Work instructions. Within the material below, find each line bearing the word "part" and present it.

Data segment.
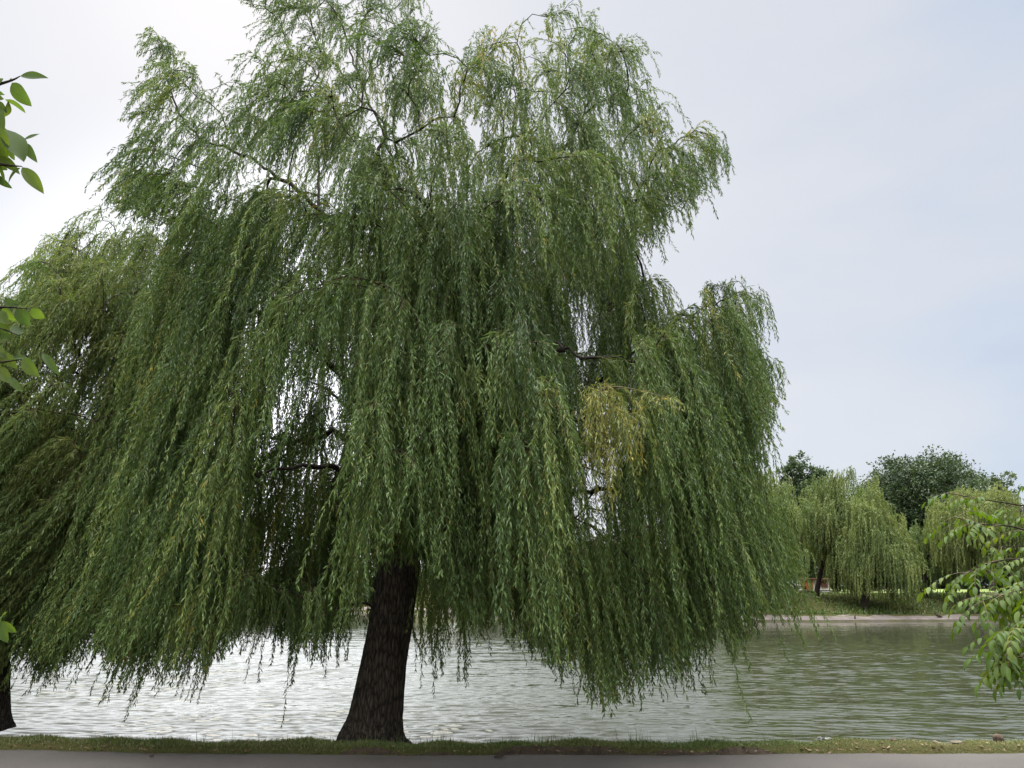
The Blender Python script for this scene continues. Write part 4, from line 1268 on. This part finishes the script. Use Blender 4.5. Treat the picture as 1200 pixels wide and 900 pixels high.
twig([(-120, 380, 2.7), (-60, 365, 2.6), (0, 360, 2.6), (36, 362, 2.6)])
twig([(-120, 700, 2.4), (-60, 715, 2.4), (-15, 726, 2.4), (0, 730, 2.4)])
#  base px, tip px, width px, depth
LF = [((24, 89), (51, 87), 11, 2.2), ((14, 97), (31, 122), 19, 2.18), ((4, 92), (-8, 104), 12, 2.2), ((14, 92), (8, 96), 5, 2.2), ((-4, 112), (3, 116), 7, 2.2), ((-10, 120), (7, 130), 13, 2.2), ((-6, 128), (0, 147), 17, 2.2),
      ((-4, 148), (2, 182), 26, 2.15), ((8, 152), (27, 184), 26, 2.18), ((-10, 150), (12, 170), 22, 2.25), ((29, 168), (39, 186), 11, 2.22), ((28, 164), (45, 156), 5, 2.2), ((12, 172), (14, 186), 10, 2.24),
      ((-8, 180), (20, 196), 13, 2.2), ((26, 196), (49, 223), 15, 2.2), ((24, 197), (7, 211), 11, 2.2), ((-8, 204), (10, 220), 9, 2.2), ((-10, 190), (8, 198), 10, 2.22), ((-20, 160), (-2, 176), 16, 2.3),
      ((36, 362), (50, 374), 12, 2.6), ((20, 362), (33, 381), 14, 2.6), ((12, 387), (28, 387), 13, 2.58), ((-6, 388), (10, 395), 10, 2.6), ((50, 414), (67, 436), 9, 2.55), ((27, 420), (42, 440), 15, 2.58), ((16, 420), (30, 417), 7, 2.6),
      ((-4, 366), (6, 376), 14, 2.6), ((4, 360), (14, 378), 13, 2.62), ((0, 412), (18, 430), 12, 2.6), ((10, 442), (24, 457), 8, 2.6), ((-8, 430), (12, 446), 14, 2.6), ((-10, 404), (4, 416), 12, 2.6), ((20, 358), (10, 350), 8, 2.62),
      ((0, 729), (7, 752), 12, 2.38), ((0, 728), (18, 742), 8, 2.4), ((-16, 724), (-4, 748), 12, 2.4), ((-10, 376), (8, 386), 12, 2.65), ((4, 352), (18, 356), 9, 2.62)]
for (b_, t_, w_, Y) in LF:
    a = at(*b_, Y); c = at(*t_, Y + rng.uniform(-.02, .03))
    d = c - a; ln = np.linalg.norm(d) * 1.08
    nrm_ = norm(np.array([rng.normal(0, .3), -1.0, rng.normal(.2, .3)]))
    big_leaves(lv, a[None], d[None], nrm_[None], np.array([ln]), np.array([w_ / F * Y * 1.12]), np.array([rng.uniform(.2, .8)]), np.array([rng.uniform(.1, .4)]), np.array([rng.normal(.45, .16)]), n=10)
# side twigs and leaves on the wood beyond the frame
for z_, az_ in ((1.2, 2.6), (1.5, .6), (1.9, 3.6), (2.2, 5.2), (2.5, 2.2), (2.8, .9), (3.1, 4.2), (3.4, 2.9), (3.7, 5.8), (4.0, 1.2), (4.2, 3.3), (3.9, 4.6)):
    a = tp[np.argmin(np.abs(tp[:, 2] - z_))]; e_ = a + np.array([cos(az_) * .75, sin(az_) * .75, .55])
    if e_[0] > -2.75 and e_[1] > 1.9: e_[0] = -2.9
    C = bezier(a, a + (e_ - a) * .4 + [0, 0, .1], e_ - [0, 0, .05], e_, 16)
    tube(lb, C, np.linspace(.012, .0014, 16), 6); TW.append(C)
for C in TW:
    for k in range(4, len(C)):
        if project(C[k])[0] > -12: continue
        for _ in range(3):
            a = C[k] + rng.normal(0, .02, 3); d = norm(np.array([rng.normal(0, .8), rng.normal(0, .8), rng.normal(-.4, .5)])); ln = rng.uniform(.05, .085)
            big_leaves(lv, a[None], d[None], norm(np.array([[rng.normal(0, .4), rng.normal(0, .4), 1.]])), np.array([ln]), np.array([ln * .52]), np.array([rng.uniform(.2, .8)]), np.array([.3]), np.array([rng.normal(.45, .15)]))
for _ in range(70):
    a = at(rng.uniform(-170, -25), rng.choice([150, 190, 390, 420, 715]) + rng.normal(0, 25), rng.uniform(2.2, 2.7))
    d = norm(np.array([rng.normal(.3, .6), rng.normal(0, .5), rng.normal(-.4, .4)])); ln = rng.uniform(.05, .08)
    big_leaves(lv, a[None], d[None], norm(np.array([[rng.normal(0, .5), -.5, 1.]])), np.array([ln]), np.array([ln * .55]), np.array([.5]), np.array([.3]), np.array([rng.normal(.45, .15)]))
lb.build('branch', [M['limb']], V_, tb1)
lv.build('crown', [M['oval']], V_, tb1)

# ------------------------------------------------------------------ sky and sun
SUN_EL, SUN_AZ = R(42), R(-24)      # azimuth from +Y, negative to the left
sd = np.array([sin(SUN_AZ) * cos(SUN_EL), cos(SUN_AZ) * cos(SUN_EL), sin(SUN_EL)])
w = bpy.data.worlds.new('World'); SC.world = w; w.use_nodes = True
nt = w.node_tree; nt.nodes.clear(); L = nt.links.new
out = nt.nodes.new('ShaderNodeOutputWorld')
sky = N(nt, 'TexSky'); sky.sky_type = 'NISHITA'; sky.sun_disc = False; sky.sun_elevation = SUN_EL; sky.sun_rotation = SUN_AZ
sky.dust_density = 1.0
bg = N(nt, 'Background'); bg.inputs[1].default_value = .05; L(sky.outputs[0], bg.inputs[0])
tc = N(nt, 'TexCoord')
dt = N(nt, 'VectorMath', operation='DOT_PRODUCT'); L(tc.outputs['Generated'], dt.inputs[0])
wd_ = np.array([sin(R(-20)) * cos(R(20)), cos(R(-20)) * cos(R(20)), sin(R(20))]); dt.inputs[1].default_value = tuple(wd_)     # the thinnest, whitest part of the cloud deck
mp = N(nt, 'Mapping'); mp.inputs['Scale'].default_value = (1.6, 1.6, 4.2); L(tc.outputs['Generated'], mp.inputs[0])
cl = N(nt, 'TexNoise', i_Scale=2.3, i_Detail=5.0, i_Roughness=.5); L(mp.outputs[0], cl.inputs['Vector'])
sx = N(nt, 'SeparateXYZ'); L(tc.outputs['Generated'], sx.inputs[0])
# thin cloud deck: warm white round the veiled sun, blue grey away from it
ma = N(nt, 'Math', operation='MULTIPLY_ADD'); L(cl.outputs[0], ma.inputs[0]); ma.inputs[1].default_value = .68; 
dm = N(nt, 'MapRange'); L(dt.outputs['Value'], dm.inputs[0]); dm.inputs[1].default_value = .55; dm.inputs[2].default_value = .97; dm.inputs[3].default_value = 0; dm.inputs[4].default_value = .62
L(dm.outputs[0], ma.inputs[2])
cr = ramp(nt, SKYRAMP, ma.outputs[0])
# overcast sky; extra brightness added overhead and behind the camera to light the foliage
def srange(src, a, b_, lo, hi):
    q = N(nt, 'MapRange'); q.interpolation_type = 'SMOOTHSTEP'; L(src, q.inputs[0])
    for k, v in zip((1, 2, 3, 4), (a, b_, lo, hi)): q.inputs[k].default_value = v
    return q.outputs[0]
zr = srange(sx.outputs['Z'], .68, .96, SKYLEVEL, SKYLEVEL * ZENITH_BOOST)
br_ = srange(sx.outputs['Y'], .1, -.6, 0, SKYLEVEL * BEHIND_FILL)
gd = np.array([sin(R(-18)) * cos(R(10)), cos(R(-18)) * cos(R(10)), sin(R(10))])     # veiled glow round and below the sun, behind the crowns
gv = N(nt, 'VectorMath', operation='DISTANCE'); L(tc.outputs['Generated'], gv.inputs[0]); gv.inputs[1].default_value = tuple(gd)
gl = srange(gv.outputs['Value'], .44, .06, 0, GLOW)
s1 = N(nt, 'Math', operation='ADD'); L(zr, s1.inputs[0]); L(br_, s1.inputs[1])
s2 = N(nt, 'Math', operation='ADD'); L(s1.outputs[0], s2.inputs[0]); L(gl, s2.inputs[1])
hi = srange(sx.outputs['Z'], .66, .92, 0, .85); hb = srange(sx.outputs['Y'], .1, -.6, 0, .7)
hm = N(nt, 'Math', operation='MAXIMUM'); L(hi, hm.inputs[0]); L(hb, hm.inputs[1])
wm = N(nt, 'Mix', data_type='RGBA'); L(hm.outputs[0], wm.inputs[0]); L(cr.outputs[0], wm.inputs[6]); wm.inputs[7].default_value = (.90, .88, .84, 1)
bc = N(nt, 'Background'); L(wm.outputs[2], bc.inputs[0]); L(s2.outputs[0], bc.inputs[1])
ms = N(nt, 'MixShader'); ms.inputs[0].default_value = .82
L(bg.outputs[0], ms.inputs[1]); L(bc.outputs[0], ms.inputs[2]); L(ms.outputs[0], out.inputs[0])

sun = bpy.data.lights.new('sun', 'SUN'); sun.energy = .55; sun.angle = R(28); sun.color = (1, .95, .88)
so = bpy.data.objects.new('sun', sun); COL.objects.link(so)
from mathutils import Vector
so.rotation_euler = Vector(tuple(-sd)).to_track_quat('-Z', 'Y').to_euler()

vs = SC.view_settings; SC.display_settings.display_device = 'sRGB'
vs.view_transform = 'Standard'; vs.look = 'None'; vs.gamma = 1.0; vs.use_curve_mapping = False; vs.exposure = EXPO
c = SC.cycles
c.max_bounces = 6; c.diffuse_bounces = 3; c.glossy_bounces = 3; c.transmission_bounces = 4; c.transparent_max_bounces = 4
c.use_denoising = True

Worked answer.
The Blender Python script for this scene continues. Write part 4, from line 1268 on. This part finishes the script. Use Blender 4.5. Treat the picture as 1200 pixels wide and 900 pixels high.
wd_ = np.array([sin(R(-20)) * cos(R(20)), cos(R(-20)) * cos(R(20)), sin(R(20))]); dt.inputs[1].default_value = tuple(wd_)     # the thinnest, whitest part of the cloud deck